In the same song where the brilliant lyricist Ian Dury gave the world the couplet, ‘I could be a writer with a growing reputation/ I could be the ticket-man at Fulham Broadway station’, his narrator speaks of ‘first-night nerves every one-night stand’. Perhaps we are now more accustomed to one-night stand referring to a casual sexual liaison, but in the less metaphorical sense, dating from the 19th century and was later used by Bernard Shaw, it simply means a one-night musical engagement, or gig.

Gig is first recorded in 1926, in Melody Maker. By 1939 it had given rise to the modern-sounding gigster, someone who plays gigs. Now in our day, it has found a new outlet in the idea of the gig economy. The gig economy gives people one-off odd jobs. They become self-employed or freelance. One online employment exchange is called eLance. Looked at less positively, workers in the gig economy become casual labourers. Just as tradesmen take their stand in the Zócalo outside the cathedral in Mexico City, waiting for work, so thousands of odd-job people seek employment on websites such as TaskRabbit and minor artisans market their wares on Etsy.

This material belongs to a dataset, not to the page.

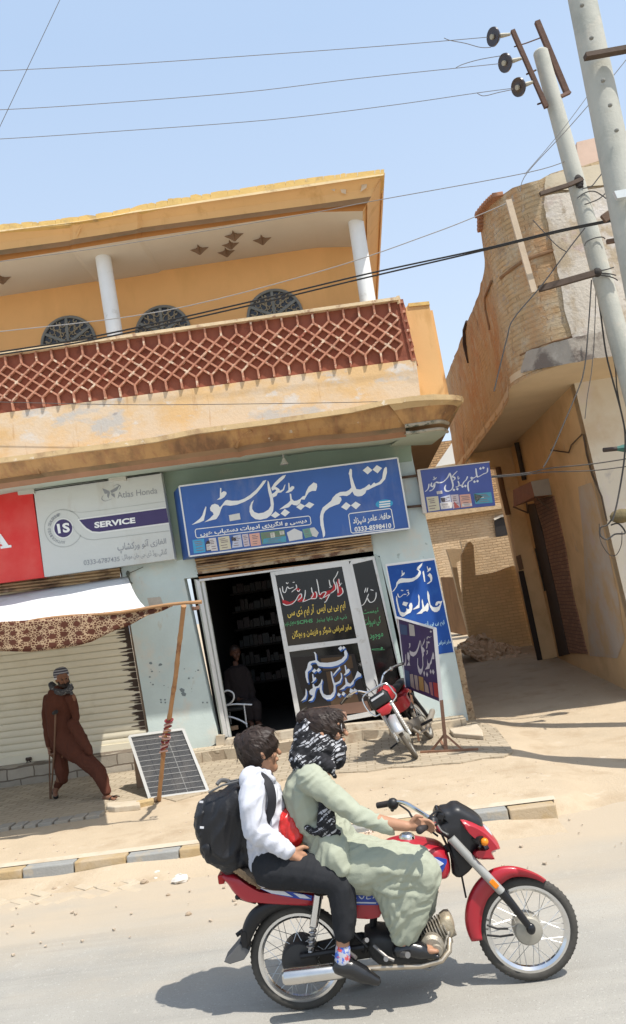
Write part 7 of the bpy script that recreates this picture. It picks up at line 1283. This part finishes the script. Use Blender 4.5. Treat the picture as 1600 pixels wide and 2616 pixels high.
flesh('shoe', [km((352, 1432, -.02, .040), (360, 1470, .07, .036))], SHOE, MN, .007, 2)
mb = MB(); mb.tube([KM(655, 1492, .04), KM(700, 1496, .08), KM(770, 1498, .12)], [.028, .034, .026], 10, sx=.35, up=(0, 1, 0)); mb.tube(cr([KM(700, 1490, .15), KM(725, 1466, .10), KM(745, 1484, .03)], 4), .008, 6); mb.tube(cr([KM(768, 1468, .10), KM(735, 1466, .11), KM(700, 1488, .04)], 4), .008, 6); mb.build('sandal', SHOE, MN, smooth=True)
ct = thing('crutch', KM(322, 1500, .06), 'slim wooden underarm crutch with a dark pad, held by the walking man in brown', 'crutch')
CRM = mat('crutch_wood', (.16, .09, .055), .5, .2, 6, .1, 40)
mb = MB(); mb.tube([KM(357, 935, .25), KM(350, 1180, .20), KM(325, 1495, .06)], .012, 8); mb.tube([KM(318, 1180, .19), KM(322, 1495, .06)], .010, 8); mb.tube([KM(350, 1195, .20), KM(316, 1200, .19)], .012, 8); mb.build('shaft', CRM, ct, smooth=True)
mb = MB(); mb.tube([KM(347, 935, .20), KM(362, 925, .29)], .026, 10); mb.build('pad', plain('pad_black', (.02, .018, .018), .8), ct, smooth=True); mb = MB(); mb.tube([KM(324, 1488, .06), KM(321, 1508, .06)], .018, 8); mb.build('rubber_tip', plain('tip_dark', (.10, .08, .07), .8), ct)
# ------------------------------------------------------------------ seated in the dark shop
k7 = lambda x, y, o: Y(*z7(x, y), 1.0-o); ks = CH(k7)
SKIN3 = mat('skin_shadow', (.09, .04, .025), .6, .06, 20, .05, 60)
ST = thing('person', k7(290, 1005, 0), 'person in dark clothes sitting in the shadow inside the open shop', 'person')
hc = k7(205, 640, .02); fch, eyes, FP = face(hc, (.35, -.9, -.1), (-.1, 0, 1), .95, SKIN2)
flesh('body', fch+[ks((205, 690, 0, .05), (210, 720, 0, .06)), ks((212, 730, 0, .10, 1.5), (235, 850, 0, .10, 1.4), (260, 900, .02, .11, 1.4)), ks((165, 740, 0, .05), (165, 840, .05, .04), (225, 880, .2, .03), (260, 885, .28, .03)), ks((265, 740, 0, .05), (290, 840, .05, .04), (290, 890, .2, .03)), ks((230, 900, .03, .09), (260, 905, .35, .06), (280, 1000, .35, .04), (290, 1005, .45, .035)), ks((280, 900, .03, .09), (310, 905, .35, .06), (320, 1000, .35, .04), (330, 1005, .45, .035))], SKIN3, ST, .010, 2)
DKC = plain('dark_clothes', (.018, .012, .012), .9)
flesh('clothes', [ks((212, 735, 0, .125, 1.55), (235, 850, 0, .125, 1.45), (262, 905, .03, .14, 1.4)), ks((165, 745, 0, .065), (165, 840, .05, .055), (215, 875, .17, .045)), ks((265, 745, 0, .065), (292, 840, .05, .055), (290, 885, .17, .045)), ks((230, 900, .05, .11), (262, 905, .35, .085), (278, 970, .35, .07)), ks((285, 900, .05, .11), (312, 905, .35, .085), (320, 970, .35, .07))], DKC, ST, .012, 3, .005)
flesh('hair', [[(FP(-.02, 0, .06), .09), (FP(-.04, 0, .03), .09)]], HAIR, ST, .01, 1)
ch_ = thing('chair', k7(210, 1010, .1), 'chair with curved white tubular armrests just inside the open shop door', 'chair')
WT = plain('white_tube', (.66, .66, .66), .3, .3)
c7 = lambda x, y, o=.0: Y(*z7(x, y), .45-o)
mb = MB(); mb.tube(cr([c7(142, 842), c7(165, 832), c7(192, 845), c7(196, 875), c7(175, 900), c7(155, 908), c7(205, 902), c7(290, 905)], 5), .014, 8); mb.tube(cr([c7(160, 965), c7(190, 970), c7(230, 985), c7(265, 1005)], 5), .016, 8); mb.build('armrest', WT, ch_, smooth=True)
mb = MB(); mb.box(c7(210, 920, -.35), (.48, .45, .06)); mb.box(c7(200, 850, -.6), (.46, .05, .5)); mb.build('seat', plain('chair_black', (.02, .02, .02), .6), ch_, bevel=.02)
for x, y, o in ((165, 1010, .0), (262, 1008, .0), (180, 985, -.6), (270, 985, -.6)):
    p = c7(x, y, o); mb = MB(); mb.tube([(p.x, p.y, .42), (p.x, p.y, .78)], .012, 8); mb.build('leg', WT, ch_)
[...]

There is some anxiety about having no steady job, once thought of as a job for life. But job itself has changed in meaning. It first popped up in the Elizabethan period, in the phrase job of work. Perhaps it derives from job meaning ‘cartload’, though that gets us little further. In any case, it did not mean permanent employment. Employment has long been expressed by the word work; in the Vespasian Psalter, a gloss added in the ninth century translates the Latin opus in Psalm 104 as werce — ‘Man goeth forth unto his work’, as the Authorised Version has it. But that might just be day-labour.

Jobs remained high or low. The stock-jobber (already known by that name in the 17th century) wore a silk hat and made the market until Big Bang in 1986 quite exploded him. Still with us are jobs for the boys, a feature of crony capitalism allied with quangocracy. Plenty of scope there for the gig economy.